* BEGIN *
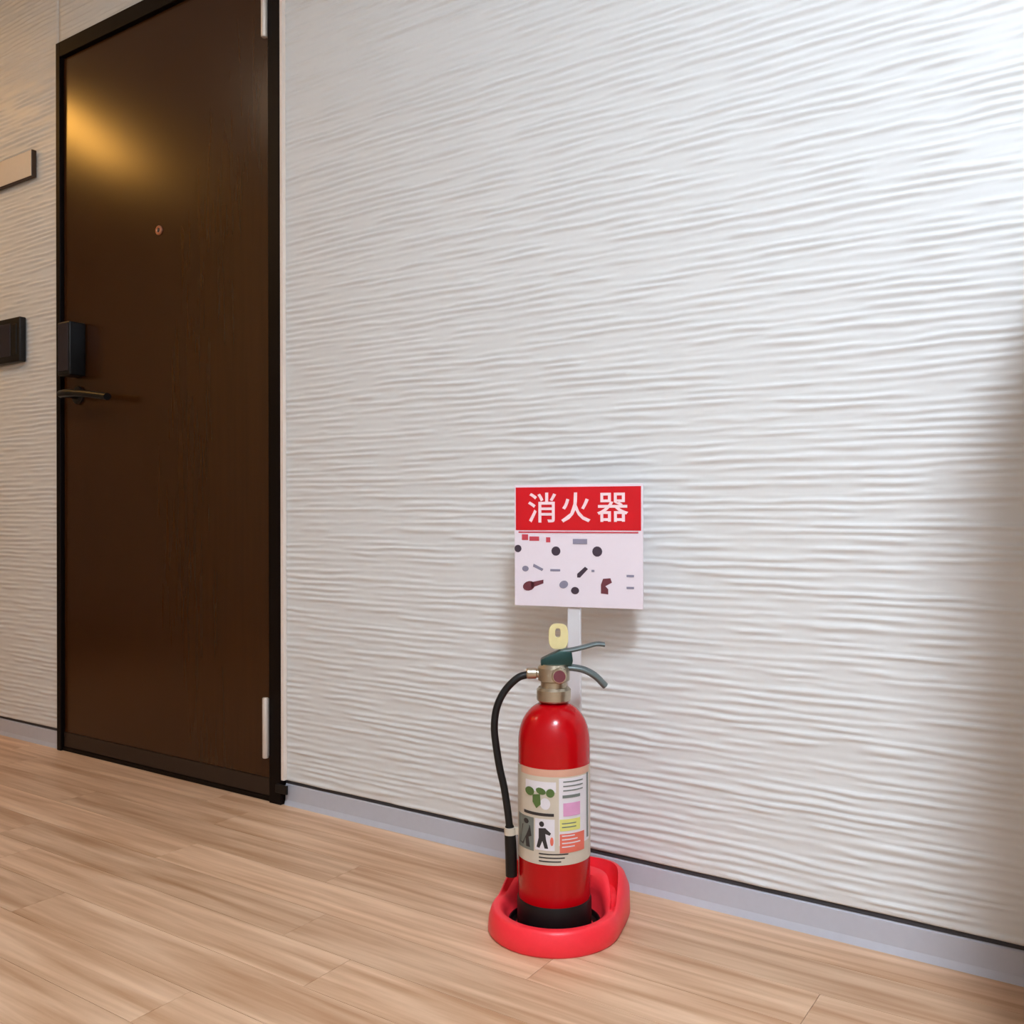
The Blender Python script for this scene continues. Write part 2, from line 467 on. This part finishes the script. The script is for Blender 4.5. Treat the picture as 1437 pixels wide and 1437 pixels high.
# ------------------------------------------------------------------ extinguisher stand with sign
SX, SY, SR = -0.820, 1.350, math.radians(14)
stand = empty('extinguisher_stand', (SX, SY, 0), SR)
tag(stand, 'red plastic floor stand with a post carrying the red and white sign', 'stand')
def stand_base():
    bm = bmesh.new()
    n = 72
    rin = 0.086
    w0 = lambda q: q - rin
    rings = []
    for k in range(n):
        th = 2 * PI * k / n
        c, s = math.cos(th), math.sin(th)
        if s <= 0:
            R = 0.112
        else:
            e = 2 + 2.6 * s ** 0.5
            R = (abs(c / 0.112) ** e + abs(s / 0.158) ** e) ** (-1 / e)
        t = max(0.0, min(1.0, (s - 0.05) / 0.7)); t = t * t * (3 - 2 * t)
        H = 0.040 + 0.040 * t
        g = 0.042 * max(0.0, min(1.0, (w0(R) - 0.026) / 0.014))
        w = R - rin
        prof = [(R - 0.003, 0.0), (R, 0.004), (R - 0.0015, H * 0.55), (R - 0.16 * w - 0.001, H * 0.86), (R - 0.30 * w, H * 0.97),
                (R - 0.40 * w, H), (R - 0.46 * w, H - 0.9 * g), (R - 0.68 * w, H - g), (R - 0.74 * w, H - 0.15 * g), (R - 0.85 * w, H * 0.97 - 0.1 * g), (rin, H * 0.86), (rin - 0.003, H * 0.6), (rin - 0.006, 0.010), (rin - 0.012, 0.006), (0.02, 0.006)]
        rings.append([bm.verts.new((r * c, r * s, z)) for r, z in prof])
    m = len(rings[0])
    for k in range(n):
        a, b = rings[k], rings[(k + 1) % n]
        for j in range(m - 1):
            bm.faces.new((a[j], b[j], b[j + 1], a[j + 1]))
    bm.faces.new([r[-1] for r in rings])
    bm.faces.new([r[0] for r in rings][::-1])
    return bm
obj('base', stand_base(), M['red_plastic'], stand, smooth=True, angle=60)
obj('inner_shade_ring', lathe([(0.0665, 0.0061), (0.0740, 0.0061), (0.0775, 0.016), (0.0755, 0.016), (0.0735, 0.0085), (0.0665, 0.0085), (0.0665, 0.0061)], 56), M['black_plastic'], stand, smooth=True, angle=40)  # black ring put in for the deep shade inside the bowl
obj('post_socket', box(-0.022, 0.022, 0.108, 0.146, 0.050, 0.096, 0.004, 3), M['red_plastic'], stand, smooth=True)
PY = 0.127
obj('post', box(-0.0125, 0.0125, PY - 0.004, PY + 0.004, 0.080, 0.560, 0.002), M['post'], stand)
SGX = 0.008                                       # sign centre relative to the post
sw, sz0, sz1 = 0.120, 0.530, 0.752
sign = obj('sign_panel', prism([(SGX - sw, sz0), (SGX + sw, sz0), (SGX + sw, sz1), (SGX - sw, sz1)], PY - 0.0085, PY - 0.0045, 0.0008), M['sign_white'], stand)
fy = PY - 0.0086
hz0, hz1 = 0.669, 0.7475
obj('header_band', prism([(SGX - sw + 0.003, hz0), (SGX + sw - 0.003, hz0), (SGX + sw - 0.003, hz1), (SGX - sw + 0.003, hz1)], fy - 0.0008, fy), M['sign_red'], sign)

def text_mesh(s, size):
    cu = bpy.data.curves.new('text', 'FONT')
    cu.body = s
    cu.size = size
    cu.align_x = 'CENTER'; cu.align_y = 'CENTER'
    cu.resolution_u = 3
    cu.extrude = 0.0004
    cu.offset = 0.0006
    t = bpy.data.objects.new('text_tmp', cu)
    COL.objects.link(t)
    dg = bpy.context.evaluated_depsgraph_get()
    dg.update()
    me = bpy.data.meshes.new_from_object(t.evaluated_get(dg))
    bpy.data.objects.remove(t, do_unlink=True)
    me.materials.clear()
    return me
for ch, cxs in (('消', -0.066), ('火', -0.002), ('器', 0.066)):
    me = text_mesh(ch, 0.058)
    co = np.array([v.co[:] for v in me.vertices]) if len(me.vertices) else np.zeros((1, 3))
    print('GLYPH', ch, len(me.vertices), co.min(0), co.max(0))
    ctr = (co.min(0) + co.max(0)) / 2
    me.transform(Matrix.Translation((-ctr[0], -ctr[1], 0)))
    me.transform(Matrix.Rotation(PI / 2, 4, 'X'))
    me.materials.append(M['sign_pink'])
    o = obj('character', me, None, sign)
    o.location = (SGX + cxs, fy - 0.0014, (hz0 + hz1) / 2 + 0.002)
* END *
* BEGIN *
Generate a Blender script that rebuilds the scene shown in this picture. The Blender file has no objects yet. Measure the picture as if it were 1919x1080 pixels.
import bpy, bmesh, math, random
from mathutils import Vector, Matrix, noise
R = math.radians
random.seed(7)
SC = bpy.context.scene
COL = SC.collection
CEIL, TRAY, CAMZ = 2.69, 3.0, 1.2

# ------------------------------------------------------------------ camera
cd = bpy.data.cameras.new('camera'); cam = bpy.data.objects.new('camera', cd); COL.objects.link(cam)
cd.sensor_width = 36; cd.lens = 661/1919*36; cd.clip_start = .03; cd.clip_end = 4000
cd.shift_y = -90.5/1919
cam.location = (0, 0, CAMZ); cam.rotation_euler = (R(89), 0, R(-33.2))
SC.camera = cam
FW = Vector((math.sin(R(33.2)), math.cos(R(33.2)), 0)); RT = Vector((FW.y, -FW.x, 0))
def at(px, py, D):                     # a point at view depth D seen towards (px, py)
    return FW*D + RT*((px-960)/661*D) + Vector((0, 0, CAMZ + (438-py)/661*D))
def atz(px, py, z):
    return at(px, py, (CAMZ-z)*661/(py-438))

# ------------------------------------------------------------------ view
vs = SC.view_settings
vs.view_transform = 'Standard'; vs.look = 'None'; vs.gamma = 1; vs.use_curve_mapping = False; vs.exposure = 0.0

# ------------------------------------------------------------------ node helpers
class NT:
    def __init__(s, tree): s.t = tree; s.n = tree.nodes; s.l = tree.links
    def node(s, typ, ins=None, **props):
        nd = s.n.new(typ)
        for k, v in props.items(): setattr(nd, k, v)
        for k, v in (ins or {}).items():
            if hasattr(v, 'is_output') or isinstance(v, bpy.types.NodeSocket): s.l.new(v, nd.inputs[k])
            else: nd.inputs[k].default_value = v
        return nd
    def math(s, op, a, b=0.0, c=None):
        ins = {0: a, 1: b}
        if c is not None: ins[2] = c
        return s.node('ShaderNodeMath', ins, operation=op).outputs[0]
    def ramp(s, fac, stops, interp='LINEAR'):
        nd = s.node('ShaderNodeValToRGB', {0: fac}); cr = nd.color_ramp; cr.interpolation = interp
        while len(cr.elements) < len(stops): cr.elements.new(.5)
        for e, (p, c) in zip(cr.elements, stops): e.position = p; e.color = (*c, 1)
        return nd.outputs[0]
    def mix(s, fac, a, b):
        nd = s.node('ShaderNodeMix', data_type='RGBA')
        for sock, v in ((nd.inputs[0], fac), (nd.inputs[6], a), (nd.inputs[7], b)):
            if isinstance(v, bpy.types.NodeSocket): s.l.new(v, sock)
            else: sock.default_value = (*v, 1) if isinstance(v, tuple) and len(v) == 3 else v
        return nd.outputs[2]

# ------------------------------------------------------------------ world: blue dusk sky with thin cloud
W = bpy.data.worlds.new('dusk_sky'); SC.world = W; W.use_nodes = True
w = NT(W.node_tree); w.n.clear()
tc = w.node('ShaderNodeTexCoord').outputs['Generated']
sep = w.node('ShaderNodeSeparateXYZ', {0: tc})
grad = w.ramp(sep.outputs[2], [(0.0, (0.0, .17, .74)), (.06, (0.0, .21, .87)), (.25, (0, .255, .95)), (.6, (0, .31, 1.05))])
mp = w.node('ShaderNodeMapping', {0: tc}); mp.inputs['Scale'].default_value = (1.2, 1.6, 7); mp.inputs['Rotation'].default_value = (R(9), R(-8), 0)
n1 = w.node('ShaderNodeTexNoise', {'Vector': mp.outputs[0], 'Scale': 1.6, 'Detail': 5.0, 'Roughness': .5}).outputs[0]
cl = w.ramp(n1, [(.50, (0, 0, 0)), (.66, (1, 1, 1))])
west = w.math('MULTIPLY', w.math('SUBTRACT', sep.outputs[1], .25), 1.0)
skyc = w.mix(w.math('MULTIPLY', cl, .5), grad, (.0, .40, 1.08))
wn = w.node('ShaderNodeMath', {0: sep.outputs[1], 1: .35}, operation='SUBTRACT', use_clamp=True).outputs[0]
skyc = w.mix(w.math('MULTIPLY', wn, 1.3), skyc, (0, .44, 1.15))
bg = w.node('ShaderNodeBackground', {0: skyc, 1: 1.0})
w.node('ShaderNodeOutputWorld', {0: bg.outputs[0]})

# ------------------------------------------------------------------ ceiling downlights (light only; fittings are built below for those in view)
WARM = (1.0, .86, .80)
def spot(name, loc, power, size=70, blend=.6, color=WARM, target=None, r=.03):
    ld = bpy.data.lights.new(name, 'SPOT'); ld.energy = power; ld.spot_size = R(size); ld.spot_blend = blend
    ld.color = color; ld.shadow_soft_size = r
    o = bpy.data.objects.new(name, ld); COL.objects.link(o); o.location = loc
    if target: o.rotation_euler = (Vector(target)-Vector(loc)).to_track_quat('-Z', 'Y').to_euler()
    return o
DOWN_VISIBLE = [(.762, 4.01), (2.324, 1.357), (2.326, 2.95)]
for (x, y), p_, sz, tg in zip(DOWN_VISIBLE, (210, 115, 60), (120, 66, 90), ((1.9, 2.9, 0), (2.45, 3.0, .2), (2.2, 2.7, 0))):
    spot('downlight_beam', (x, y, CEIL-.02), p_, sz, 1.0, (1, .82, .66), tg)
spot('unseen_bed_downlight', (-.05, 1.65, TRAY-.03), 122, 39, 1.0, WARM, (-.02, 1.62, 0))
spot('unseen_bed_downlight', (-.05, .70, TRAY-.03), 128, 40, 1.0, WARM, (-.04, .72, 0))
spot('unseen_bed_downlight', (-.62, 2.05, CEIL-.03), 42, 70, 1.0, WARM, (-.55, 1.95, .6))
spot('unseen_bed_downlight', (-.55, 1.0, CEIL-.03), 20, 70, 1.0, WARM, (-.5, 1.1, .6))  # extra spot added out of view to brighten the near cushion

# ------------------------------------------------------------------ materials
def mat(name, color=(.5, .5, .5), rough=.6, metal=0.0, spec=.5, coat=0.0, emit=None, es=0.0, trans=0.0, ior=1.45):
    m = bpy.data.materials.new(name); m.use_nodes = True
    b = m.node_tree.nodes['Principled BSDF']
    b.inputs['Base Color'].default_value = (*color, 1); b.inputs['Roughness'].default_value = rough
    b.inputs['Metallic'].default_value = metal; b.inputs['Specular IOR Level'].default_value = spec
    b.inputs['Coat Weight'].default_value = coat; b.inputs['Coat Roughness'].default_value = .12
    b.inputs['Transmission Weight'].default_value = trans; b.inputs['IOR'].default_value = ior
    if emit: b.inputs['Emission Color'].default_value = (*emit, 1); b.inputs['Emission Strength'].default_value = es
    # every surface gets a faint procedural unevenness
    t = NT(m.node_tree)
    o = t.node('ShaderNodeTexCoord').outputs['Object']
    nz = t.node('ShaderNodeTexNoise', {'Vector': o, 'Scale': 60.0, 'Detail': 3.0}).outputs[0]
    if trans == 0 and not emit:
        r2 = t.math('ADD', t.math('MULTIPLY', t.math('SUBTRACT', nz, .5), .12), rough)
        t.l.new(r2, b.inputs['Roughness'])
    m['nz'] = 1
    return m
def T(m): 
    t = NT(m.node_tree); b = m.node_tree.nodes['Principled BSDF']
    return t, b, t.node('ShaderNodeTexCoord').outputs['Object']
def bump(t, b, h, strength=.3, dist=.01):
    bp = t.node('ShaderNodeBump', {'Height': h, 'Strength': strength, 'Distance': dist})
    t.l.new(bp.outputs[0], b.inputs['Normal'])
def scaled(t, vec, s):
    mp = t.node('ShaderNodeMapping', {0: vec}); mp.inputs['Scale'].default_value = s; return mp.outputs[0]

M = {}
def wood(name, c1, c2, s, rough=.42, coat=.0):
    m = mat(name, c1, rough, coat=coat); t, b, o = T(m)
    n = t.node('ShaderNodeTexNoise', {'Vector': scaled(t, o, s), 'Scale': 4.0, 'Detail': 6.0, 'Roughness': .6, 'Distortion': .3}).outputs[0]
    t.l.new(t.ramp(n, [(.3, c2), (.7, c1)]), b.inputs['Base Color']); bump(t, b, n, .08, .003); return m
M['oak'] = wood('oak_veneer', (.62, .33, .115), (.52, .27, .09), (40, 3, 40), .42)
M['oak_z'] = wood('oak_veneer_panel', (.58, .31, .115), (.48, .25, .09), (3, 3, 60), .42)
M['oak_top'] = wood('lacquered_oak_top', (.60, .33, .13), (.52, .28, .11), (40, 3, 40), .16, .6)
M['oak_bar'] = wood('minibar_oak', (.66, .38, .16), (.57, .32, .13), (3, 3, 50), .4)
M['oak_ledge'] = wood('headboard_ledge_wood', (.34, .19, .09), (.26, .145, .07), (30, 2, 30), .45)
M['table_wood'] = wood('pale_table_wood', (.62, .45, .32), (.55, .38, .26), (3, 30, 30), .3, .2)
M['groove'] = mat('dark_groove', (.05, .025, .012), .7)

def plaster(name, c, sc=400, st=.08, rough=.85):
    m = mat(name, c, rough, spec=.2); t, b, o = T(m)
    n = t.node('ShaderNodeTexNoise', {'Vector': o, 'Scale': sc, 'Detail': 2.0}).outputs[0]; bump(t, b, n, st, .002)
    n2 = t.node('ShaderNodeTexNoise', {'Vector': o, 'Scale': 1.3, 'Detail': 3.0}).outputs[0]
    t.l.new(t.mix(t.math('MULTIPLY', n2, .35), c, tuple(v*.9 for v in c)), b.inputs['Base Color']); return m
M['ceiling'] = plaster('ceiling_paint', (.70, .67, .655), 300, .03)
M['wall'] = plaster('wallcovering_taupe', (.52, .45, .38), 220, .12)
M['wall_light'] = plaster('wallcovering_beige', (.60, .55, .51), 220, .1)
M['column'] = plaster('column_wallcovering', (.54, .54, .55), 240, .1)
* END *
* BEGIN *
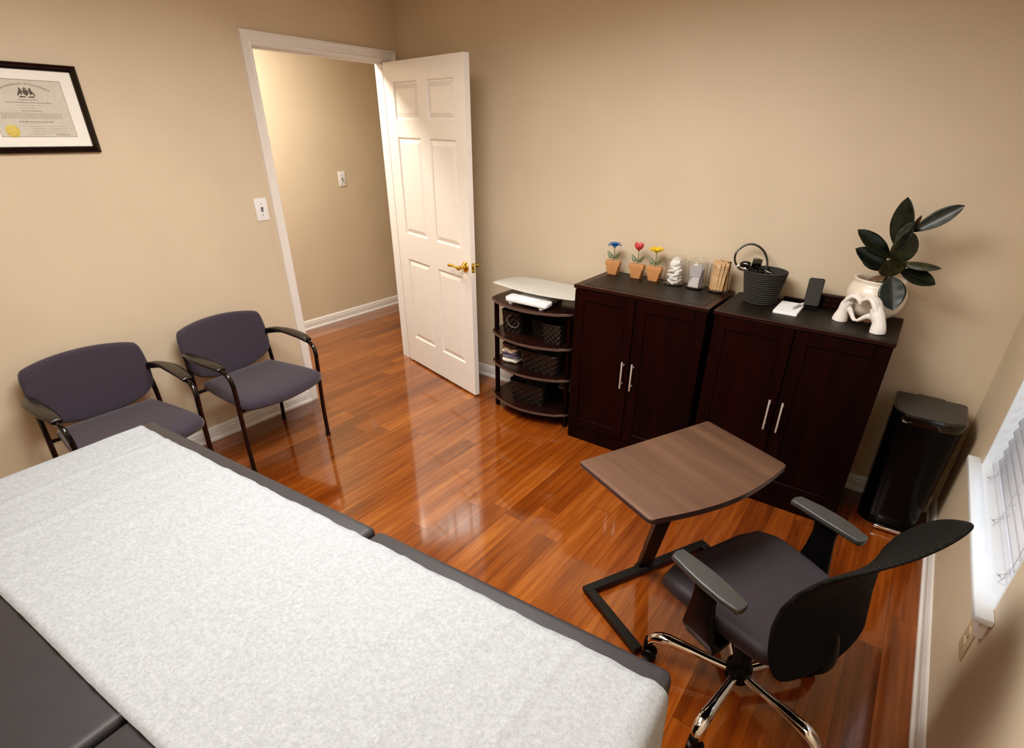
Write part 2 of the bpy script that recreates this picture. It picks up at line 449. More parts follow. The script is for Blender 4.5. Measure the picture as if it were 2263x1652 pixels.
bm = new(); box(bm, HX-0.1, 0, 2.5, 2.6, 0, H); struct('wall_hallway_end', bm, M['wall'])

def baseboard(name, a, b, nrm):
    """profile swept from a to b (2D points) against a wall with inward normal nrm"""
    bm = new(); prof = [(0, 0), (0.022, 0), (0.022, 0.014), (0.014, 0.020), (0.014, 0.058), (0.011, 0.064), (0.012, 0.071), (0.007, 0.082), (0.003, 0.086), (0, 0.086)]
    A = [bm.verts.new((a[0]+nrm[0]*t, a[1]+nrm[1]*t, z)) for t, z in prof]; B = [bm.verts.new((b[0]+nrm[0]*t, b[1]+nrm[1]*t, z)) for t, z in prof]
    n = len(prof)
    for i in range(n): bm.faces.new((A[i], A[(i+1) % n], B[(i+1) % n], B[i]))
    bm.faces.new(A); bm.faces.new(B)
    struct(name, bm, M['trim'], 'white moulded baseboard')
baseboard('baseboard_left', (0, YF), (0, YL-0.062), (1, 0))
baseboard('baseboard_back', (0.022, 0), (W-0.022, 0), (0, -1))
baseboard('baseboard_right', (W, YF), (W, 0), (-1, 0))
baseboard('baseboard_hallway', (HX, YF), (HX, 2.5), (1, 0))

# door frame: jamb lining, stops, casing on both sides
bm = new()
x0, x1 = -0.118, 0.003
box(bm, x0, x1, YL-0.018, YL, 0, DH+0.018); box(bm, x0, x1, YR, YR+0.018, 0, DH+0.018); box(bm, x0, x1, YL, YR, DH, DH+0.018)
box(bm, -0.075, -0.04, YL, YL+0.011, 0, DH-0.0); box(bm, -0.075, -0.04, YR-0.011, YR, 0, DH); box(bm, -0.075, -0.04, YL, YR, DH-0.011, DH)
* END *
Make an exact transcription of the lines from the line with "Write part 2 of" through the line with "box(bm, -0.075, -0.04, YL, YL+0.011, 0, DH-0.0);", inclusive, omitting all others.

§ **Response to the task**:
Write part 2 of the bpy script that recreates this picture. It picks up at line 449. More parts follow. The script is for Blender 4.5. Measure the picture as if it were 2263x1652 pixels.
bm = new(); box(bm, HX-0.1, 0, 2.5, 2.6, 0, H); struct('wall_hallway_end', bm, M['wall'])

def baseboard(name, a, b, nrm):
    """profile swept from a to b (2D points) against a wall with inward normal nrm"""
    bm = new(); prof = [(0, 0), (0.022, 0), (0.022, 0.014), (0.014, 0.020), (0.014, 0.058), (0.011, 0.064), (0.012, 0.071), (0.007, 0.082), (0.003, 0.086), (0, 0.086)]
    A = [bm.verts.new((a[0]+nrm[0]*t, a[1]+nrm[1]*t, z)) for t, z in prof]; B = [bm.verts.new((b[0]+nrm[0]*t, b[1]+nrm[1]*t, z)) for t, z in prof]
    n = len(prof)
    for i in range(n): bm.faces.new((A[i], A[(i+1) % n], B[(i+1) % n], B[i]))
    bm.faces.new(A); bm.faces.new(B)
    struct(name, bm, M['trim'], 'white moulded baseboard')
baseboard('baseboard_left', (0, YF), (0, YL-0.062), (1, 0))
baseboard('baseboard_back', (0.022, 0), (W-0.022, 0), (0, -1))
baseboard('baseboard_right', (W, YF), (W, 0), (-1, 0))
baseboard('baseboard_hallway', (HX, YF), (HX, 2.5), (1, 0))

# door frame: jamb lining, stops, casing on both sides
bm = new()
x0, x1 = -0.118, 0.003
box(bm, x0, x1, YL-0.018, YL, 0, DH+0.018); box(bm, x0, x1, YR, YR+0.018, 0, DH+0.018); box(bm, x0, x1, YL, YR, DH, DH+0.018)
box(bm, -0.075, -0.04, YL, YL+0.011, 0, DH-0.0); box(bm, -0.075, -0.04, YR-0.011, YR, 0, DH); box(bm, -0.075, -0.04, YL, YR, DH-0.011, DH)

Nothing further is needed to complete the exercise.